4 contract clauses that can prevent disputes with employees

Running a business is demanding and complicated; legal disputes only make things more difficult. This is why it is crucial to take steps to prevent them if you own a business here in North Carolina.

One step you can take is to have in place clear, purposeful and enforceable employment contracts with your employees. These documents can serve as essential tools to prevent and address disputes so that they do not erupt into costly legal battles. Below are four critical components to consider including in your employment contracts.

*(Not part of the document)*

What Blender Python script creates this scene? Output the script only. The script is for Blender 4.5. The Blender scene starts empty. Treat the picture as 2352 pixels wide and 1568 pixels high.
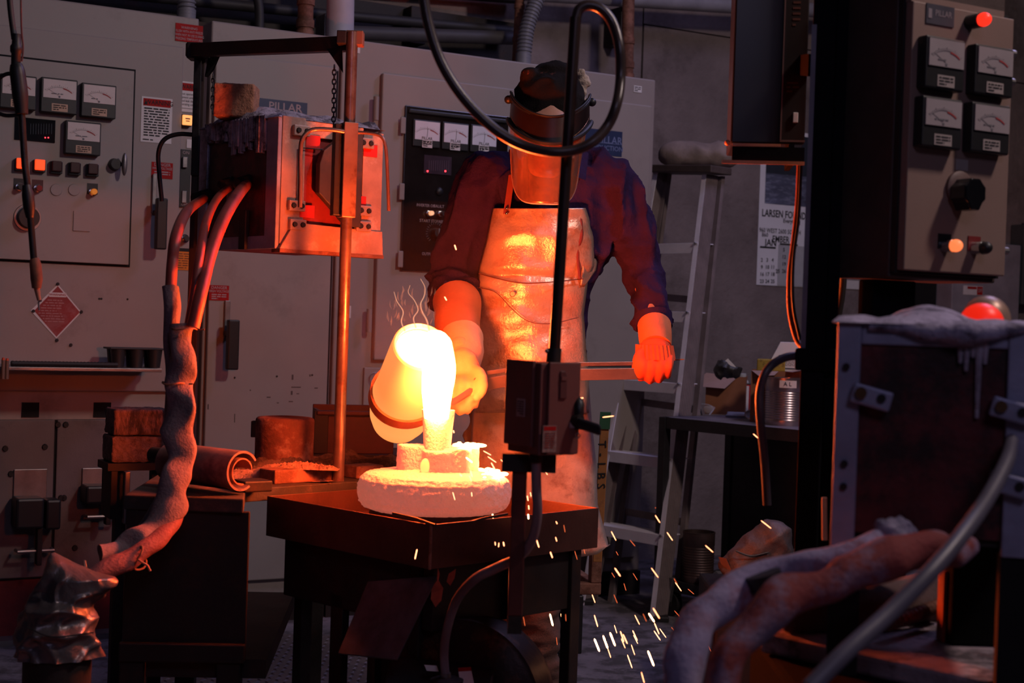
import bpy, math, random
from math import sin, cos, pi, atan2, sqrt, radians as R
from mathutils import Vector as V, Matrix as M, noise
random.seed(11)
sc = bpy.context.scene
col = sc.collection
# ---------------------------------------------------------------- camera, world, lights, exposure
F, CX, CY, H = 3400.0, 1176.0, 784.0, 1.15
ROLL, PITCH = 0.0331, math.atan(44 / 3400)
cf = V((0, cos(PITCH), -sin(PITCH)))
_r0, _u0 = V((1, 0, 0)), V((0, sin(PITCH), cos(PITCH)))
cr = _r0 * cos(ROLL) + _u0 * sin(ROLL)
cu = _u0 * cos(ROLL) - _r0 * sin(ROLL)
cam = bpy.data.objects.new('camera', bpy.data.cameras.new('camera'))
col.objects.link(cam)
mx = M.Identity(4)
for i in range(3):
    mx[i][0], mx[i][1], mx[i][2] = cr[i], cu[i], -cf[i]
mx[2][3] = H
cam.matrix_world = mx
cam.data.sensor_width = 36
cam.data.lens = F * 36 / 2352
cam.data.clip_start = .05
cam.data.dof.use_dof = True
cam.data.dof.focus_distance = 3.95
cam.data.dof.aperture_fstop = 5.6
sc.camera = cam
sc.view_settings.view_transform = 'Standard'
sc.view_settings.look = 'None'
sc.view_settings.gamma = 1
sc.view_settings.use_curve_mapping = False
sc.view_settings.exposure = 0.0
w = bpy.data.worlds.new('world')
sc.world = w
w.use_nodes = True
w.node_tree.nodes['Background'].inputs[0].default_value = (.42, .38, .62, 1)
w.node_tree.nodes['Background'].inputs[1].default_value = .008

def area(name, loc, target, size, power, color):
    l = bpy.data.lights.new(name, 'AREA')
    l.shape = 'RECTANGLE'; l.size, l.size_y = size
    l.energy = power; l.color = color
    o = bpy.data.objects.new(name, l); col.objects.link(o)
    o.location = loc
    o.rotation_euler = (V(target) - V(loc)).to_track_quat('-Z', 'Y').to_euler()
    return o
# high bay lamp of the hall to the right of the camera; dim violet light from an opening on the right
area('ceiling_lamp', (2.4, 2.0, 3.9), (-.6, 5.2, .9), (.35, .35), 54, (1.0, .78, .74))
area('roof_opening', (2.2, 5.2, 4.3), (1.2, 3.2, .9), (1.4, .8), 40, (.55, .5, 1.0))
area('violet_fill', (.9, -1.6, 3.3), (.3, 3.0, .8), (1.2, .8), 13, (.66, .6, 1.0))  # added violet fill from behind the camera, no real door

def W(px, py, d):
    dr = cf + cr * ((px - CX) / F) - cu * ((py - CY) / F)
    return V((0, 0, H)) + dr * (d / dr.y)
def G(px, py, z):
    dr = cf + cr * ((px - CX) / F) - cu * ((py - CY) / F)
    return V((0, 0, H)) + dr * ((z - H) / dr.z)

class Frame:
    """upright plane: local x runs along it, local -y faces the viewer, z is height over the floor"""
    def __init__(s, x, y, yaw):
        s.o = V((x, y, 0)); s.a = R(yaw)
        s.m = M.Translation(s.o) @ M.Rotation(s.a, 4, 'Z')
        s.mi = s.m.inverted()
    def hit(s, px, py, out=0.0):
        dr = cf + cr * ((px - CX) / F) - cu * ((py - CY) / F)
        c = s.mi @ V((0, 0, H)); d = s.mi.to_3x3() @ dr
        t = (-out - c.y) / d.y
        p = c + d * t
        return p.x, p.z
    def rect(s, x0, y0, x1, y1, out=0.0):
        xm, ym = (x0 + x1) / 2, (y0 + y1) / 2
        return (s.hit(x0, ym, out)[0], s.hit(x1, ym, out)[0], s.hit(xm, y1, out)[1], s.hit(xm, y0, out)[1])

# ---------------------------------------------------------------- mesh builder
class MB:
    def __init__(s): s.v = []; s.f = []
    def add(s, vs, fs, m=None):
        b = len(s.v)
        s.v += [(m @ V(p) if m else V(p)) for p in vs]
        s.f += [tuple(b + i for i in f) for f in fs]
        return s
    def box(s, x0, x1, y0, y1, z0, z1, m=None):
        return s.add([(x0, y0, z0), (x1, y0, z0), (x1, y1, z0), (x0, y1, z0), (x0, y0, z1), (x1, y0, z1), (x1, y1, z1), (x0, y1, z1)],
                     [(3, 2, 1, 0), (4, 5, 6, 7), (0, 1, 5, 4), (1, 2, 6, 5), (2, 3, 7, 6), (3, 0, 4, 7)], m)
    def frect(s, fr, x0, y0, x1, y1, o0, o1):
        a, b, c, d = fr.rect(x0, y0, x1, y1, o1)
        return s.box(a, b, -o1, -o0, c, d)
    def ring(s, fr, x0, y0, x1, y1, t, o0, o1):
        a, b, c, d = fr.rect(x0, y0, x1, y1, o1)
        s.box(a, b, -o1, -o0, d - t, d); s.box(a, b, -o1, -o0, c, c + t)
        s.box(a, a + t, -o1, -o0, c + t, d - t); return s.box(b - t, b, -o1, -o0, c + t, d - t)
    def prism(s, poly, y0, y1, m=None):
        n = len(poly)
        vs = [(p[0], y0, p[1]) for p in poly] + [(p[0], y1, p[1]) for p in poly]
        fs = [tuple(range(n)), tuple(range(2 * n - 1, n - 1, -1))] + [(i, i + n, (i + 1) % n + n, (i + 1) % n) for i in range(n)]
        return s.add(vs, fs, m)
    def loft(s, rings, cap=True):
        n = len(rings[0]); b = len(s.v)
        for r in rings: s.v += [V(p) for p in r]
        for k in range(len(rings) - 1):
            for i in range(n):
                j = (i + 1) % n
                s.f.append((b + k * n + i, b + k * n + j, b + (k + 1) * n + j, b + (k + 1) * n + i))
        if cap:
            s.f.append(tuple(b + i for i in range(n - 1, -1, -1)))
            s.f.append(tuple(b + (len(rings) - 1) * n + i for i in range(n)))
        return s
    def tube(s, pts, r, n=10, sub=0, cap=True, flat=1.0):
        pts = [V(p) for p in pts]
        rr = list(r) if isinstance(r, (list, tuple)) else [r] * len(pts)
        if sub: pts, rr = crom(pts, rr, sub)
        rings = []; t0 = None; nrm = None
        for i, p in enumerate(pts):
            t = (pts[min(i + 1, len(pts) - 1)] - pts[max(i - 1, 0)]).normalized()
            if nrm is None:
                nrm = t.cross(V((0, 0, 1)))
                if nrm.length < .1: nrm = t.cross(V((1, 0, 0)))
                nrm.normalize()
            else:
                nrm = (nrm - t * nrm.dot(t)).normalized()
            bi = t.cross(nrm)
            rings.append([p + (nrm * cos(2 * pi * k / n) + bi * (sin(2 * pi * k / n) * flat)) * rr[i] for k in range(n)])
        return s.loft(rings, cap)
    def cyl(s, p0, p1, r0, r1=None, n=20):
        return s.tube([p0, p1], [r0, r0 if r1 is None else r1], n)
    def lathe(s, prof, n=32, m=None, cap=True):
        rings = [[(m @ V((r * cos(2 * pi * k / n), r * sin(2 * pi * k / n), z)) if m else V((r * cos(2 * pi * k / n), r * sin(2 * pi * k / n), z))) for k in range(n)] for r, z in prof]
        return s.loft(rings, cap)
    def ball(s, c, r, m=None, nu=20, nv=12):
        r = r if isinstance(r, (tuple, list)) else (r, r, r)
        rings = []
        for j in range(nv + 1):
            a = -pi / 2 + pi * (j * .998 + .001 * nv) / nv
            ring = []
            for k in range(nu):
                q = V((r[0] * cos(a) * cos(2 * pi * k / nu), r[1] * cos(a) * sin(2 * pi * k / nu), r[2] * sin(a)))
                if m: q = m @ q
                ring.append(q + V(c))
            rings.append(ring)
        return s.loft(rings)
    def beam(s, p0, p1, wv, hv):
        """bar from p0 to p1 with half-extent vectors wv, hv"""
        p0, p1, wv, hv = V(p0), V(p1), V(wv), V(hv)
        return s.loft([[p + a * wv + b * hv for a, b in ((-1, -1), (1, -1), (1, 1), (-1, 1))] for p in (p0, p1)])
    def text(s, txt, x, z, size, y, align='CENTER', sx=1.0, bold=0.0, m=None):
        vs, fs = textmesh(txt, align, bold)
        mm = M.Translation((x, y, z)) @ M.Rotation(pi / 2, 4, 'X') @ M.Diagonal((size * sx, size, size, 1))
        return s.add(vs, fs, (m @ mm) if m else mm)
    def lines(s, x0, x1, z0, z1, rows, y, th=.45):
        """rows of small print, too small to read: dashes of word length"""
        h = (z1 - z0) / rows
        for i in range(rows):
            zz = z1 - (i + .5) * h; x = x0
            end = x1 if i < rows - 1 else x0 + (x1 - x0) * random.uniform(.4, .8)
            while x < end:
                l = min(end - x, random.uniform(.8, 3.2) * h)
                s.box(x, x + l, y - .0003, y, zz - h * th / 2, zz + h * th / 2)
                x += l + h * .45
        return s
    def noise(s, amp, scale, seed=0, z_only=False):
        o = V((seed * 13.1, seed * 7.7, seed * 3.3))
        for i, p in enumerate(s.v):
            q = noise.noise_vector(p * scale + o) * amp
            s.v[i] = p + (V((0, 0, q.z)) if z_only else q)
        return s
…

  1. Non-compete agreements: These clauses serve as a way to prevent your employees from going to a competitor and performing the same type of job for a certain amount of time. This limits competition between businesses and prevents former employees from soliciting your customers.
  2. Arbitration clauses: Should a dispute or disagreement arise, an arbitration clause specifies the manner in which it will be resolved. When both parties agree to an arbitration clause, they agree to go through arbitration rather than litigation.
  3. Confidentiality clauses: Certain employees have access to sensitive, valuable information as a result of their work. To protect this information from being shared with the public or other companies, you can have employees sign a confidentiality agreement.
  4. Compensation and benefits terms: Including information about compensation structures and company benefits like sick days, vacation time and health insurance in an employment contract ensures that you and the employee are on the same page regarding these items.

These are just some of the pieces that can fit together to create a comprehensive employment agreement. By putting this information in a legally enforceable document available to employees, you can ensure that you are clear and open about the expectations and parameters of the relationship.

However, while these can all be effective, understand that they may not be necessary in every case for every worker. Further, certain clauses may not be valid or enforceable under certain circumstances.

To discuss your options as well as how you can best use these and other contractual clauses to avoid disputes and/or build a case in the event of a violation, it can be wise to discuss your legal options with an attorney.